È il resoconto dimenticato dai media dell’isola. Ma allora la rabbia, le proteste di cui si sono viste le immagini ai tg? «La protesta è stata contro il governo. La gente è stata contrariata dai ritardi di chi deve condurre la macchina dei soccorsi. È tutto organizzato dal ministero dell’Interno, e di norma funziona, ma ora ovviamente la macchina degli aiuti è stata sfasata per i numeri. C’è gente che sta in giro fuori, accampata all’addiaccio al porto, e di conseguenza è difficile gestire la situazione. C’è da dire che i lampedusani sono arrabbiati anche per come viene interpretata malamente la loro rabbia. Loro non ce l’hanno con gli immigrati, gliel’assicuro. Nei giorni passati è uscito sui giornali l’episodio di protesta di qualche isolano: ma io stesso ho incontrato quella persona al porto, la sera della famosa protesta. Sa che è successo? Piangendo mi ha detto: “Mi creda non ce l’ho con loro. Non ce l’ho con loro”. Siamo sotto pressione: sfido chiunque a stare qui 40 giorni in queste condizioni, pur cercando di fare di tutto per aiutare queste persone poi cozziamo contro il silenzio delle istituzioni, come un muro. Adesso qualcosa si sta smuovendo per fortuna, speriamo bene, così da poter continuare. Si è parlato di emergenza idrica. Per il momento l’acqua potabile c’è. Ma siccome di solito arriva con appovigionamenti mensili, tramite nave militare, si teme che la solita razione non basti per tutti. Per ora non vedo un problema in termine di allarme, ma magari ulteriori approvvigionamenti permettono di prevenire altri problemi».

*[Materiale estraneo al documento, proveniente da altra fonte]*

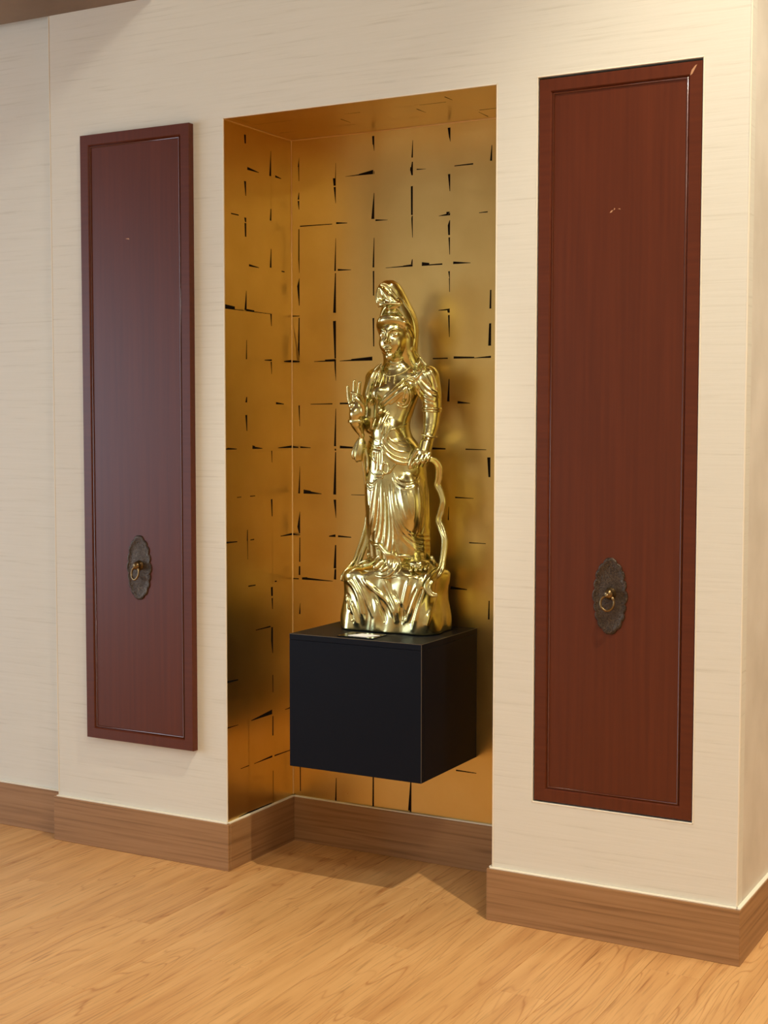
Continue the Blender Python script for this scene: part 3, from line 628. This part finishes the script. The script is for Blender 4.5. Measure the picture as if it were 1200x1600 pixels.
# head
bd.ell((0, -.004, .918), (.0495, .057, .066), 0.006); bd.ell((0, -.019, .880), (.0325, .039, .037), 0.018)
for sx in (-1, 1):
    bd.ell((sx*.0195, -.039, .890), (.0175, .0180, .022), 0.014)
    bd.ell((sx*.0205, -.064, .9165), (.0145, .010, .0088), 0.008, cut=True)
    bd.ell((sx*.0205, -.0500, .9140), (.0135, .0095, .0070), 0.002)
    bd.chain(spline([(sx*.0075, -.0600, .9135), (sx*.014, -.0615, .9175), (sx*.0225, -.0590, .9185), (sx*.034, -.0500, .9135)], 4), taper(13, .0017), 0.0012)
    bd.chain(spline([(sx*.0080, -.0600, .9110), (sx*.020, -.0600, .9080), (sx*.033, -.0505, .9110)], 4), taper(9, .0013), 0.0012)
    bd.chain(spline([(sx*.005, -.0615, .920), (sx*.012, -.0615, .9285), (sx*.024, -.0575, .9315), (sx*.038, -.0450, .9250)], 4), taper(13, .0030), 0.004)
    bd.ell((sx*.0066, -.0625, .8925), (.0056, .0062, .0046), 0.003)
    bd.ell((sx*.0058, -.0605, .8735), (.0095, .0050, .0030), 0.002, rot=('Y', sx*.22))
    bd.ell((sx*.050, .004, .906), (.0075, .014, .024), 0.004); bd.ell((sx*.050, .002, .876), (.0055, .008, .016), 0.004)
bd.chain([(0, -.0585, .925), (0, -.0640, .908), (0, -.0715, .8955)], [.0042, .0046, .0062], 0.005)
bd.ell((0, -.0585, .8662), (.0105, .0058, .0042), 0.0025); bd.chain([(-.0145, -.0550, .8706), (0, -.0640, .8698), (.0145, -.0550, .8706)], [.0008, .0013, .0008], 0.001, cut=True)
bd.ell((0, -.0470, .8490), (.0145, .0125, .0115), 0.010); bd.ell((0, -.0605, .9345), (.0026, .0026, .0026), 0.001)
for px in ([(602, 566), (612, 569), (626, 567), (640, 559)], [(603, 560), (612, 563), (626, 561), (639, 553)], [(601, 572), (612, 575), (628, 573), (642, 565)]): ridge(bd, px, .0028, [bd], 0.003)
# ---- skirt
def skirt_warp(th, Z):
    return (0.0014*np.sin(15*th+8*Z)*np.clip((0.50-Z)*5, 0, 1)).astype(np.float32)
sk = Field((-.15, -.14, .19), (.15, .11, .605), V1)
sk.loft([(.212, .006, .004, .101, .080), (.25, .006, .004, .103, .083), (.30, .005, .003, .103, .084), (.37, .002, .001, .103, .083), (.45, -.002, 0, .103, .083), (.50, -.004, 0, .101, .081), (.545, -.006, -.003, .0975, .0785), (.572, -.008, -.006, .086, .074), (.592, -.010, -.010, .0735, .0695), (.603, -.011, -.012, .066, .066)], 0.006, warp=skirt_warp)
# hem lifted to show the foot, thigh swelling
sk.ell(at(640, 790, -.055), (.042, .034, .085), 0.03); sk.ell(at(590, 780, -.05), (.030, .026, .085), 0.03)
sk.ell((.092, -.085, .208), (.040, .045, .030), 0.012, cut=True)
ON = [sk.freeze()]
big = [([(613, 752), (614, 775), (617, 800), (625, 822), (637, 838), (654, 849), (672, 852)], .0042), ([(611, 755), (611, 780), (614, 806), (622, 830), (636, 846), (655, 856), (672, 858)], .0034), ([(618, 770), (622, 795), (630, 817), (643, 831), (658, 837), (671, 836)], .0030), ([(641, 835), (652, 842), (671, 844)], .0024),
       ([(652, 750), (655, 770), (656, 800), (654, 826), (648, 840)], .0045), ([(664, 745), (664, 780), (664, 815), (660, 835)], .0028), ([(646, 770), (648, 795), (646, 815)], .0024),
       ([(591, 748), (588, 775), (586, 800), (583, 822), (579, 838)], .0040), ([(594, 748), (592, 778), (591, 805), (589, 828), (585, 846)], .0034), ([(597, 748), (597, 778), (597, 808), (595, 832), (590, 850)], .0042), ([(600, 748), (602, 778), (604, 808), (603, 838), (598, 862)], .0032), ([(603, 750), (607, 780), (609, 810), (610, 838), (606, 866)], .0038), ([(607, 752), (611, 785), (614, 815), (616, 842), (612, 872)], .0030), ([(588, 750), (582, 775), (579, 800), (577, 825)], .0030),
       ([(574, 745), (575, 770), (577, 795)], .0024), ([(616, 842), (619, 858), (624, 868)], .0036), ([(626, 762), (631, 792), (640, 818)], .0024), ([(635, 766), (640, 794), (646, 816)], .0020), ([(626, 836), (639, 851), (656, 862), (673, 864)], .0032), ([(595.5, 760), (593, 790), (589, 820), (584, 843)], .0022), ([(601.5, 762), (603, 795), (602, 825), (598, 850)], .0022), ([(609, 758), (613, 790), (616, 822), (620, 848)], .0026), ([(659, 770), (660, 800), (658, 826)], .0022), ([(622, 800), (630, 822), (642, 836), (660, 843), (672, 842)], .0026), ([(584, 752), (580, 775), (578, 800)], .0022), ([(669, 760), (670, 800), (671, 832)], .0024)]
for px, r in big: ridge(sk, px, r, ON, 0.004)
for px, r in (([(620, 790), (627, 815), (638, 832)], .0022), ([(660, 760), (660, 800), (657, 828)], .0022), ([(593, 770), (589, 805), (586, 832)], .0016), ([(600, 770), (600.5, 810), (597, 845)], .0016), ([(605, 775), (606.5, 815), (605, 850)], .0016)): groove(sk, px, r, ON, 0.003)
# thigh swags and the pool of cloth at the feet
for px, r in (([(614, 733), (617, 745), (623, 752), (633, 756), (645, 755), (652, 749), (655, 740)], .0032), ([(612, 738), (616, 752), (624, 760), (634, 764), (646, 762), (654, 755), (657, 744)], .0028), ([(571, 735), (573, 748), (578, 757), (585, 756), (590, 748)], .0028), ([(571, 745), (574, 760), (580, 766), (587, 760)], .0026)): ridge(sk, px, r, ON, 0.003)
pool = Field((-.15, -.14, .165), (.17, .07, .30), V1)
PO = [sk, rk]
for px, r in (([(576, 842), (584, 852), (592, 850), (598, 860), (606, 868), (613, 866), (620, 873)], .0060), ([(620, 868), (634, 869), (648, 873), (662, 878), (674, 884)], .0066), ([(600, 855), (606, 872), (602, 886), (596, 894)], .0048), ([(612, 858), (616, 876), (612, 892)], .0052), ([(606, 860), (611, 880), (606, 896)], .0044), ([(674, 868), (678, 878), (684, 887)], .0050), ([(588, 856), (596, 868), (592, 880)], .0046)): ridge(pool, px, r, PO, 0.007, lift=.002)
pool.chain([at(596, 884, -.045), at(612, 888, -.055), at(634, 886, -.045)], .019, 0.01)
for px, r in (([(614, 862), (612, 876), (604, 888), (594, 896)], .0058), ([(608, 866), (602, 878), (596, 886), (592, 893)], .0050), ([(619, 862), (621, 876), (619, 888), (610, 898), (600, 902), (588, 898)], .0050), ([(598, 862), (590, 872), (580, 880), (566, 884), (553, 890), (543, 898)], .0062), ([(590, 868), (576, 874), (562, 880), (548, 892)], .0048),
              ([(622, 865), (632, 869), (644, 872), (658, 875), (671, 882), (678, 890)], .0050), ([(623, 870), (626, 880), (626, 890), (618, 899)], .0044), ([(582, 897), (592, 902), (606, 904), (620, 900), (636, 901), (652, 900), (668, 898)], .0032), ([(664, 862), (674, 874), (684, 884), (693, 890)], .0050), ([(566, 891), (578, 893), (588, 890)], .0034)): ridge(pool, px, r, PO, 0.006, lift=-.001)
# ---- hood and hair
hd = Field((-.10, -.07, .77), (.11, .09, 1.10), V1)
hd.loft([(.775, .004, .038, .088, .026), (.81, .003, .034, .076, .034), (.835, .002, .028, .062, .040), (.86, .001, .022, .0575, .047), (.90, 0, .016, .0605, .056), (.935, 0, .014, .0625, .060), (.965, -.001, .012, .0600, .059), (.99, -.002, .008, .0530, .054), (1.015, -.003, .002, .0430, .046), (1.04, -.005, -.006, .0350, .040), (1.06, -.007, -.014, .0290, .036), (1.075, -.008, -.019, .0200, .026), (1.084, -.009, -.021, .008, .010)], 0.006)
hd.ell((0, -.070, .93), (.060, .070, .075), 0.006, cut=True)
hd.freeze(); ridge(hd, [(626, 462), (632, 474), (640, 486), (646, 500), (649, 516), (648, 534), (644, 552)], .0028, [hd], 0.003); ridge(hd, [(648, 548), (655, 558), (663, 566), (670, 578)], .0040, [hd], 0.004)
hr = Field((-.075, -.085, .85), (.075, .065, 1.075), V1)
hr.ell((0, .004, .948), (.0555, .060, .049), 0.006); hr.ell((0, -.034, .905), (.0405, .042, .046), 0.006, cut=True)
hr.ell((0, -.012, 1.010), (.036, .036, .034), 0.008)
P = [(-.049, .012, .900), (-.0495, -.006, .928), (-.0435, -.030, .948), (-.026, -.048, .959), (0, -.0535, .962), (.026, -.048, .959), (.0435, -.030, .948), (.0500, -.006, .928), (.0505, .012, .900), (.049, .020, .875)]
Q = spline(P, 5); hr.chain(Q, [.0115]*len(Q), 0.010)
for a_, b_ in ((.010, .9785), (-.004, .9745)):
    Q = spline([(x*1.02, y*1.0+a_, z+b_-.966) for x, y, z in P[1:-1]], 5); hr.chain(Q, taper(len(Q), .0060), 0.004)
hr.freeze()
for px in ([(622, 489), (630, 496), (636, 506)], [(627, 489), (635, 497), (641, 510)], [(600, 490), (595, 495), (591.5, 503)], [(631, 491), (640, 502), (645, 515)]): groove(hr, px, .0016, [hr], 0.004)
for px, r in (([(630, 503), (638, 506), (645, 512)], .0034), ([(632, 511), (639, 518), (643, 528)], .0040), ([(634, 520), (638, 530), (638, 540)], .0036), ([(640, 500), (647, 508), (649, 520)], .0030)): ridge(hr, px, r, [hr, bd], 0.003)
cr = Field((-.065, -.095, .985), (.06, .02, 1.085), 0.0014)
for P, r in (([(595, 451, -.050), (592, 463, -.054), (595, 474, -.056)], .0095), ([(597, 474, -.058), (610, 474, -.058), (624, 474, -.050)], .0068), ([(599, 457, -.052), (606, 465, -.056), (616, 472, -.052)], .0105), ([(605, 449, -.030), (610, 462, -.030), (612, 474, -.030)], .022)): cr.chain([at(*p) for p in P], r, 0.010)
cr.freeze()
for px, r in (([(594, 446), (590, 456), (589, 466), (592, 479)], .0050), ([(591, 480), (598, 475.5), (607, 474), (616, 475), (628, 475)], .0040), ([(628, 475), (621, 466), (613, 457), (608, 450)], .0040), ([(593, 446), (598, 454), (604, 463), (611, 471)], .0034), ([(593, 446), (600, 443), (607, 446), (610, 452)], .0042), ([(589, 468), (595, 472), (602, 471)], .0030), ([(600, 450), (603, 456), (609, 462), (617, 470)], .0026)): ridge(cr, px, r, [cr], 0.0045)
# ---- jewellery
nk = Field((-.09, -.11, .70), (.09, .03, .86), 0.0013)
bd.freeze(); BD = [bd]
def beads(F, px, r, step, on, lift=0.001):
    P = on_surface(px, on, 8, lift); L_ = np.concatenate([[0], np.cumsum(np.linalg.norm(np.diff(P, axis=0), axis=1))])
    for s_ in np.arange(0, L_[-1], step): F.ell([np.interp(s_, L_, P[:, i]) for i in range(3)], (r, r, r), 0.001)
beads(nk, [(595.5, 572), (597, 579), (602, 585), (609, 588), (620, 586), (630, 582), (639, 576), (646, 570)], .0030, .0054, BD)
for px in ([(594, 586), (592, 592), (591.5, 598)], [(604, 588), (602.5, 595), (602, 600)], [(617, 588), (616, 594), (616, 600)], [(609, 589), (608, 594), (608, 597)]): beads(nk, px, .0027, .0050, BD)
ar = Field((.06, -.07, .64), (.17, .06, .72), 0.0013)
br = Field((.06, -.07, .56), (.17, .06, .70), 0.0013)
for c_, rr, rt, tl in (((.1180, -.006, .6075), .0235, .0030, .20), ((.1170, .012, .690), .0285, .0042, .05), ((.1170, .012, .682), .0275, .0034, .05)):
    Q = [(c_[0]+rr*math.cos(a_), c_[1]+rr*math.sin(a_), c_[2]+tl*rr*math.cos(a_)*-1) for a_ in np.linspace(0, 2*math.pi, 33)]; (br if c_[2] < .65 else ar).chain(Q, rt, 0.002)
bl = Field((-.15, -.15, .60), (-.03, -.03, .70), 0.0014)
for dz in (0, .0045):
    cc = at(557, 657, -.099)-np.array([0, 0, dz]); bl.chain([cc+np.array([.0245*math.cos(a_), .0205*math.sin(a_), 0]) for a_ in np.linspace(0, 2*math.pi, 29)], .0032, 0.002)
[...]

A Lampedusa, dice don Stefano, hanno imparato a combattere anche nella quotidianità più spicciola («Ma lo sa che da un anno non arrivano i quotidiani nazionali? Repubblica, Corriere, Giornale… e chi li legge? Siccome le tasse per i trasporti sono troppo alte hanno rinunciato ad informarci. È la prassi). Perciò nella gara a prevenire l’emergenza, d’istinto i lampedusani hanno preferito rimboccarsi le maniche. E dividere ciò che hanno: e non hanno intenzione di smettere.